What you will do »
Images are not part of the copy; transcribe all the data exactly.

===============

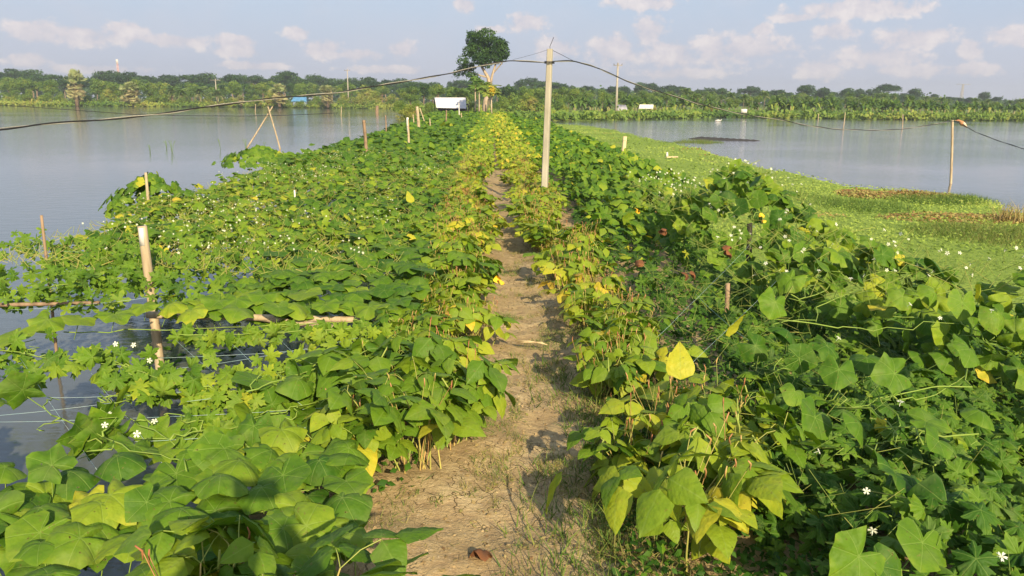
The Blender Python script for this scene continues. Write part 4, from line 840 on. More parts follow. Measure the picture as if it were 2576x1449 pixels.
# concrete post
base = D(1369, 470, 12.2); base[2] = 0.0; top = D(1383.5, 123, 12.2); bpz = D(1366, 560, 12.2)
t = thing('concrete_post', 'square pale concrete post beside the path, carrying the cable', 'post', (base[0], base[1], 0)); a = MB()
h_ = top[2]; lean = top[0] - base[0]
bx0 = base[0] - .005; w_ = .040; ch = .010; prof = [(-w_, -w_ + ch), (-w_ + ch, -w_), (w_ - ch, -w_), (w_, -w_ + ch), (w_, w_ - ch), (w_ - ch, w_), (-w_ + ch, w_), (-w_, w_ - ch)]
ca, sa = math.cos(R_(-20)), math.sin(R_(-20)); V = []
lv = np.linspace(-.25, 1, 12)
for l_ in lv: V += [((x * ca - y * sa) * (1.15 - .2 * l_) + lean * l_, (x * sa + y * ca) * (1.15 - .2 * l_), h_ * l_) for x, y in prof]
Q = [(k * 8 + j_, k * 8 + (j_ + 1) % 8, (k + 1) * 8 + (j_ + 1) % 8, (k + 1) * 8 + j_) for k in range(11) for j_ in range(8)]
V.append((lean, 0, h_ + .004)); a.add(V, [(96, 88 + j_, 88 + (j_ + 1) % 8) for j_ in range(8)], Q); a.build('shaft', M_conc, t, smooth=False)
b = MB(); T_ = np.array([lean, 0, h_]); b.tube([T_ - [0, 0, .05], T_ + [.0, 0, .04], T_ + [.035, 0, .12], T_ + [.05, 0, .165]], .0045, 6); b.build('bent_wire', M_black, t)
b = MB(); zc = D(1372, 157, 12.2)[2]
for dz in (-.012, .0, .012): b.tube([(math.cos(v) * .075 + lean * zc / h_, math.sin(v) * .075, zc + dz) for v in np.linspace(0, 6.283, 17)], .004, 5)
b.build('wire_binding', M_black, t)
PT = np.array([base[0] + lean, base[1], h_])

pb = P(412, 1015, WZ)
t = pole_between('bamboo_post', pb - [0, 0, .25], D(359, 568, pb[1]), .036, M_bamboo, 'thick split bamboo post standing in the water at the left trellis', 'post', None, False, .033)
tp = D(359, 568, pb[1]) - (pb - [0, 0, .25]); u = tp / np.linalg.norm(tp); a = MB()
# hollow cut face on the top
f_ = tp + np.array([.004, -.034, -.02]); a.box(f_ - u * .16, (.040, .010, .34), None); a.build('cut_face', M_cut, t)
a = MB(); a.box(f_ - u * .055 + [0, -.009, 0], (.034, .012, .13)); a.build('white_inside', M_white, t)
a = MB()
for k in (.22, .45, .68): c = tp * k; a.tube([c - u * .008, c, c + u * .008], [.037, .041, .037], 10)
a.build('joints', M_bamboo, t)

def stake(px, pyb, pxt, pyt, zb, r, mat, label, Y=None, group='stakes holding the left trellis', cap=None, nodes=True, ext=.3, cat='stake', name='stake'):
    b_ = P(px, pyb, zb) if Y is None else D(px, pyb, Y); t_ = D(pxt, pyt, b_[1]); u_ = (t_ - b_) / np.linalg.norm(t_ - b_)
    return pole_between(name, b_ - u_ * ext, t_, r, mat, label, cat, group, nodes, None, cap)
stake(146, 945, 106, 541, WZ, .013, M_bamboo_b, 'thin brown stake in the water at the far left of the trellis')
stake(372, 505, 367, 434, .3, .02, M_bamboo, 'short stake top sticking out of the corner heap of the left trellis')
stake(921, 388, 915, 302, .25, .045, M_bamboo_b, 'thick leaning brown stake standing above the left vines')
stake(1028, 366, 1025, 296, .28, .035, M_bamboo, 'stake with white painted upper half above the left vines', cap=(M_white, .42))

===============

The reply »
The Blender Python script for this scene continues. Write part 4, from line 840 on. More parts follow. Measure the picture as if it were 2576x1449 pixels.
# concrete post
base = D(1369, 470, 12.2); base[2] = 0.0; top = D(1383.5, 123, 12.2); bpz = D(1366, 560, 12.2)
t = thing('concrete_post', 'square pale concrete post beside the path, carrying the cable', 'post', (base[0], base[1], 0)); a = MB()
h_ = top[2]; lean = top[0] - base[0]
bx0 = base[0] - .005; w_ = .040; ch = .010; prof = [(-w_, -w_ + ch), (-w_ + ch, -w_), (w_ - ch, -w_), (w_, -w_ + ch), (w_, w_ - ch), (w_ - ch, w_), (-w_ + ch, w_), (-w_, w_ - ch)]
ca, sa = math.cos(R_(-20)), math.sin(R_(-20)); V = []
lv = np.linspace(-.25, 1, 12)
for l_ in lv: V += [((x * ca - y * sa) * (1.15 - .2 * l_) + lean * l_, (x * sa + y * ca) * (1.15 - .2 * l_), h_ * l_) for x, y in prof]
Q = [(k * 8 + j_, k * 8 + (j_ + 1) % 8, (k + 1) * 8 + (j_ + 1) % 8, (k + 1) * 8 + j_) for k in range(11) for j_ in range(8)]
V.append((lean, 0, h_ + .004)); a.add(V, [(96, 88 + j_, 88 + (j_ + 1) % 8) for j_ in range(8)], Q); a.build('shaft', M_conc, t, smooth=False)
b = MB(); T_ = np.array([lean, 0, h_]); b.tube([T_ - [0, 0, .05], T_ + [.0, 0, .04], T_ + [.035, 0, .12], T_ + [.05, 0, .165]], .0045, 6); b.build('bent_wire', M_black, t)
b = MB(); zc = D(1372, 157, 12.2)[2]
for dz in (-.012, .0, .012): b.tube([(math.cos(v) * .075 + lean * zc / h_, math.sin(v) * .075, zc + dz) for v in np.linspace(0, 6.283, 17)], .004, 5)
b.build('wire_binding', M_black, t)
PT = np.array([base[0] + lean, base[1], h_])

pb = P(412, 1015, WZ)
t = pole_between('bamboo_post', pb - [0, 0, .25], D(359, 568, pb[1]), .036, M_bamboo, 'thick split bamboo post standing in the water at the left trellis', 'post', None, False, .033)
tp = D(359, 568, pb[1]) - (pb - [0, 0, .25]); u = tp / np.linalg.norm(tp); a = MB()
# hollow cut face on the top
f_ = tp + np.array([.004, -.034, -.02]); a.box(f_ - u * .16, (.040, .010, .34), None); a.build('cut_face', M_cut, t)
a = MB(); a.box(f_ - u * .055 + [0, -.009, 0], (.034, .012, .13)); a.build('white_inside', M_white, t)
a = MB()
for k in (.22, .45, .68): c = tp * k; a.tube([c - u * .008, c, c + u * .008], [.037, .041, .037], 10)
a.build('joints', M_bamboo, t)

def stake(px, pyb, pxt, pyt, zb, r, mat, label, Y=None, group='stakes holding the left trellis', cap=None, nodes=True, ext=.3, cat='stake', name='stake'):
    b_ = P(px, pyb, zb) if Y is None else D(px, pyb, Y); t_ = D(pxt, pyt, b_[1]); u_ = (t_ - b_) / np.linalg.norm(t_ - b_)
    return pole_between(name, b_ - u_ * ext, t_, r, mat, label, cat, group, nodes, None, cap)
stake(146, 945, 106, 541, WZ, .013, M_bamboo_b, 'thin brown stake in the water at the far left of the trellis')
stake(372, 505, 367, 434, .3, .02, M_bamboo, 'short stake top sticking out of the corner heap of the left trellis')
stake(921, 388, 915, 302, .25, .045, M_bamboo_b, 'thick leaning brown stake standing above the left vines')
stake(1028, 366, 1025, 296, .28, .035, M_bamboo, 'stake with white painted upper half above the left vines', cap=(M_white, .42))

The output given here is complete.